Fan fiction gets written, traded, shown off, and argued about. I’m going to go out on a limb here and say that it probably should not be sold. (There are projects in the works to do just this. I remain doubtful, even though they may just be contracted novelizations dressed up in shiny new ways.) I’m experimenting with repurposing fan fiction because 1) I know the end result will be wildly different than the fan fiction series I first wrote, and 2) I think it could make a charming original novel. While I did not make up the fan fiction characters, I did make up the situations framing the stories. Those are mine, and I feel comfortable spinning them into something original.

As for Shey’s staunchest defenders, who really don’t care where the stories came from in the first place? They’re douchebags, too.

***

Added note 11-20-2014: authors are not the only ones plagiarizing. Here’s a forum thread from AbsoluteWrite.com, following a fee-based agency? publisher? called Hancock Press, out of Arkansas. What’s remarkable about this company is not its apparent ineptitude (the same old vanity pub lures and claims, dismal sales records, and profound lack of editing as shown in their own Amazon listings), but the sheer number of ‘fake’ authors, bogus books, and ad-copy text lifted from other (often legitimate) sources. As of this update, Hancock’s site is undergoing renovations; the stolen texts are documented for the future by some very good and completely unpaid AW member investigations.

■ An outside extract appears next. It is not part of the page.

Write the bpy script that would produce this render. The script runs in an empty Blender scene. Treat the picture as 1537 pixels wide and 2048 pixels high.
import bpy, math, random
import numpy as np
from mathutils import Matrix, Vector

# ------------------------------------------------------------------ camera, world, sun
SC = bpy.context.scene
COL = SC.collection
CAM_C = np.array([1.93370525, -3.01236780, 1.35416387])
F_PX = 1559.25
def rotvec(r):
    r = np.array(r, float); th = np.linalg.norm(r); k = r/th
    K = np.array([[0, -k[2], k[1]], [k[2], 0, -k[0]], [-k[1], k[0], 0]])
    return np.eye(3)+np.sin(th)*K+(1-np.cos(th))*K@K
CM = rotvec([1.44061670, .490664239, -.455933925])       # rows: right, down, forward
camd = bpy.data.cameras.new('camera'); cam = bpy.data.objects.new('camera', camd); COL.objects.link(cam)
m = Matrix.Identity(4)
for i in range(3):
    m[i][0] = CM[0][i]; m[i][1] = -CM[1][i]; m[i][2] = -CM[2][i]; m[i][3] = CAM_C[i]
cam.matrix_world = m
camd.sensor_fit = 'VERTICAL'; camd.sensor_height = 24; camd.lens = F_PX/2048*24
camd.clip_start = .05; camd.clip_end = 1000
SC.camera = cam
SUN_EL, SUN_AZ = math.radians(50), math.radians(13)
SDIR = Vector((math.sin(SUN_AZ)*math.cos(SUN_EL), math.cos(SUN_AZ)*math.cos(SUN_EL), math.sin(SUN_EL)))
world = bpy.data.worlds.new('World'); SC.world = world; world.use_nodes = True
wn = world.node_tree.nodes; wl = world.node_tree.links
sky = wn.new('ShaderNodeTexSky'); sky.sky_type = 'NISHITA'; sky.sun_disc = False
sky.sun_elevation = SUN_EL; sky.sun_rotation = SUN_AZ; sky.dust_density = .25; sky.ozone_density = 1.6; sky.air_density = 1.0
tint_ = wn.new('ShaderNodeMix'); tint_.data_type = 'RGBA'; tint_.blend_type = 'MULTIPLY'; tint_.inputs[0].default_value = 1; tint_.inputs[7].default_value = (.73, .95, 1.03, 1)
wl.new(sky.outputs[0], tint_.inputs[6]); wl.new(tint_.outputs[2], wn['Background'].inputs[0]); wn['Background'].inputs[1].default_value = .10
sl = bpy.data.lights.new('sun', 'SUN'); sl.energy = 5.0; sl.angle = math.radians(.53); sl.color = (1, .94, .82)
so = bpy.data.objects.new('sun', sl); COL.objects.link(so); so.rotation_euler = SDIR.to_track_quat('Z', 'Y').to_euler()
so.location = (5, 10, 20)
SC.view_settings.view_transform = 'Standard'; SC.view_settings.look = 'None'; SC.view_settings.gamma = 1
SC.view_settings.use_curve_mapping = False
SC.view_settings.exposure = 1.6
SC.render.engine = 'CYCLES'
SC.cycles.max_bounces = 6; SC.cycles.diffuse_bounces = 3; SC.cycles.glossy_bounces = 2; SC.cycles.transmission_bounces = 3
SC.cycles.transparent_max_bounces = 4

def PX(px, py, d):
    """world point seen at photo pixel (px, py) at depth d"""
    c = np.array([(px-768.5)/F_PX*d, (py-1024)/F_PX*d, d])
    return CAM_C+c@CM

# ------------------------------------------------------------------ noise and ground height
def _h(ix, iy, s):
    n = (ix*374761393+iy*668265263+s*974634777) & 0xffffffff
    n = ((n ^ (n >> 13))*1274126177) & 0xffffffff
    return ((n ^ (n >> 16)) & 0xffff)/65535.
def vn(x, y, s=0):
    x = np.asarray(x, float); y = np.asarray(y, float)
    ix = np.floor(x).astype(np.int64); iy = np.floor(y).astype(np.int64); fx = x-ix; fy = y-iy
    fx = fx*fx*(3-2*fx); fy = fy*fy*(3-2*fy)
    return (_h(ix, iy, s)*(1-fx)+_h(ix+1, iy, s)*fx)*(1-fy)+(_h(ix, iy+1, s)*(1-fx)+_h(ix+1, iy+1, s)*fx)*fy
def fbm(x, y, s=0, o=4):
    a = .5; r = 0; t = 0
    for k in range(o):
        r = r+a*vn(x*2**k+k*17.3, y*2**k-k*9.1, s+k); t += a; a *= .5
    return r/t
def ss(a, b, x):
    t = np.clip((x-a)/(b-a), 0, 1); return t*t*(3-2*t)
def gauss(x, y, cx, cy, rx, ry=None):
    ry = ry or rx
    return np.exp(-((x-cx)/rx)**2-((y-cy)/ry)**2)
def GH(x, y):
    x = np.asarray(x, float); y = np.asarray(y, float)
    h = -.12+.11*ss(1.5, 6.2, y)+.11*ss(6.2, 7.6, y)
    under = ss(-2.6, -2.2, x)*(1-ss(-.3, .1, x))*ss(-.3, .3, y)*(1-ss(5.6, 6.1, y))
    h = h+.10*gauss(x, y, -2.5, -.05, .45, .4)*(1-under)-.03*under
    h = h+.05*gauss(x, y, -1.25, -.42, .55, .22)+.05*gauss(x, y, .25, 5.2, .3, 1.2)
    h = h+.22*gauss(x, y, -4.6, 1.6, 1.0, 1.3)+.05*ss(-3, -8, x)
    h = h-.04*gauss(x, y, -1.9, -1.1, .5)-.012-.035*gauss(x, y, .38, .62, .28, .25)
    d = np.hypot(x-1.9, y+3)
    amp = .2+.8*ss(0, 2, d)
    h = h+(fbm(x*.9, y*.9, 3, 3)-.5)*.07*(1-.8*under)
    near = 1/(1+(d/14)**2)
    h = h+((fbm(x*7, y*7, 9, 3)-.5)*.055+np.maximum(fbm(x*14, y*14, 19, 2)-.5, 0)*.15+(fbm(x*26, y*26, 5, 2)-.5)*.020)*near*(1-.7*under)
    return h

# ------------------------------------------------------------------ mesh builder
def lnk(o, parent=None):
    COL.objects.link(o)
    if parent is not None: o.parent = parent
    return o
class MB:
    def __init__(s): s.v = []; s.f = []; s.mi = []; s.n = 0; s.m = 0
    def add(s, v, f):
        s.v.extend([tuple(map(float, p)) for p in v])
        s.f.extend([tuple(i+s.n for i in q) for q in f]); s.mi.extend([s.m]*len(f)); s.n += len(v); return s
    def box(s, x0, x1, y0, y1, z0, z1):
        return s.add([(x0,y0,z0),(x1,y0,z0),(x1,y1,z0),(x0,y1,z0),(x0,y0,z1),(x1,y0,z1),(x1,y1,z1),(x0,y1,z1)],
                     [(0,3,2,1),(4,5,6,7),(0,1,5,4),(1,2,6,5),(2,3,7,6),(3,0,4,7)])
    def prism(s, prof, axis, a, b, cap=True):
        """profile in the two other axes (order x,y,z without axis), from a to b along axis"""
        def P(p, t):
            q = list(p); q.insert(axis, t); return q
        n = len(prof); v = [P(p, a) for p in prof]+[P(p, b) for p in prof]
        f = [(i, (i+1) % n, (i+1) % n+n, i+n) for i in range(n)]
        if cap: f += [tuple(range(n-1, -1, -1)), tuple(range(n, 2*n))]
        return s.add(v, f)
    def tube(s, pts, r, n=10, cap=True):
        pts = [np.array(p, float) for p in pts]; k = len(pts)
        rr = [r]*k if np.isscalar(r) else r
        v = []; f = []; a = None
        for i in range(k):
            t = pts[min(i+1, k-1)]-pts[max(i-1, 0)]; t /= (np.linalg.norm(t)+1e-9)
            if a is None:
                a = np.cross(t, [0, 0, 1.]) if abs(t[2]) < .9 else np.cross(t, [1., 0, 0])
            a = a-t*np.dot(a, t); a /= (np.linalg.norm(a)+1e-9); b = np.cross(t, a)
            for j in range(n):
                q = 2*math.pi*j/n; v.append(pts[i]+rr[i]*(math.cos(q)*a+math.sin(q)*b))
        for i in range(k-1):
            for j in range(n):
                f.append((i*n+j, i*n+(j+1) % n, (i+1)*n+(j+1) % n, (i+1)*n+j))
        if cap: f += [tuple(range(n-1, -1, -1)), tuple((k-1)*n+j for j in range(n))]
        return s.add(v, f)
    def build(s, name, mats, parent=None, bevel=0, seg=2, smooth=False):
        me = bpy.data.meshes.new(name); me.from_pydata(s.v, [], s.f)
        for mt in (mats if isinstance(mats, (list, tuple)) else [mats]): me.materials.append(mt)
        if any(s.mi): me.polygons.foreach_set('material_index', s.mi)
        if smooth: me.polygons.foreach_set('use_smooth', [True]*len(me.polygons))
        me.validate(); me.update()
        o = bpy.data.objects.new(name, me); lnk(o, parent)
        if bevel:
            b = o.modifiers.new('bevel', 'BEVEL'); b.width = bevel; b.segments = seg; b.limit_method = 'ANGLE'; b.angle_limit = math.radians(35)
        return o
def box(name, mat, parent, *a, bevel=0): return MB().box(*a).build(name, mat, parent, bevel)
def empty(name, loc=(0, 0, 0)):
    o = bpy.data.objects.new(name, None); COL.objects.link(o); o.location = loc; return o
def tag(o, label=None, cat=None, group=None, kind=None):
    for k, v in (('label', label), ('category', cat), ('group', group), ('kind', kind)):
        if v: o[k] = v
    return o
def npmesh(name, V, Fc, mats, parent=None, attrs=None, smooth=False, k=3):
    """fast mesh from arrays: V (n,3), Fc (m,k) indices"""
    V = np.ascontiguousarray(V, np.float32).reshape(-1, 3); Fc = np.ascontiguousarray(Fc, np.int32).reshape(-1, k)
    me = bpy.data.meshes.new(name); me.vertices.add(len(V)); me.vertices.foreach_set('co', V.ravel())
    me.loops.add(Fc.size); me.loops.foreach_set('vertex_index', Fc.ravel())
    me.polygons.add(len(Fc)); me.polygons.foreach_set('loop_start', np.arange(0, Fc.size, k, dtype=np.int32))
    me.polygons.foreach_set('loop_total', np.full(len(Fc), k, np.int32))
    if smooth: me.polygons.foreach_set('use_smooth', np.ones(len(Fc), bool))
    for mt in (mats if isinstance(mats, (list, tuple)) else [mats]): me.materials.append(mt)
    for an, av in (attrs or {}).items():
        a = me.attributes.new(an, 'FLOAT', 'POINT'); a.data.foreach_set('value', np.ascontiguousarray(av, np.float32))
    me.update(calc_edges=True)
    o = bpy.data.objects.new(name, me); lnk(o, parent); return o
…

It’s hilarious. It’s heartbreaking. Places like Hancock are the reason I follow Filigree’s Rule now. I can’t save idiots from themselves, nor should I.

2 Comments on "What to do when you can’t write…(adult language advisory)"


  1. Heh. I once read a claim that fanfic writers might pose an actual, physical threat to *real* writers. I replied that since I was both, was I in danger of beating myself up?

    Never got a reply to that.


  2. Funny thing, I’ve never had a good answer to similar questions. Yes, I was staunchly anti-fan fiction at one point, before I saw its utility for me as a writer. And I know that I am borrowing other writers’ characters and world-building when I write fan fiction. I do it for love and curiosity, to nudge a story into new directions.

    So I do not sell it, and I don’t profit from it directly.

    I was a ‘fan’ writer for 25 years while my original stuff was unpublished. That doesn’t mean I was only writing fan fiction (I have the notebooks, hard drives, and the million-words-of-crap to prove otherwise). But fan fiction got me through some terrible writing and real-life bottlenecks.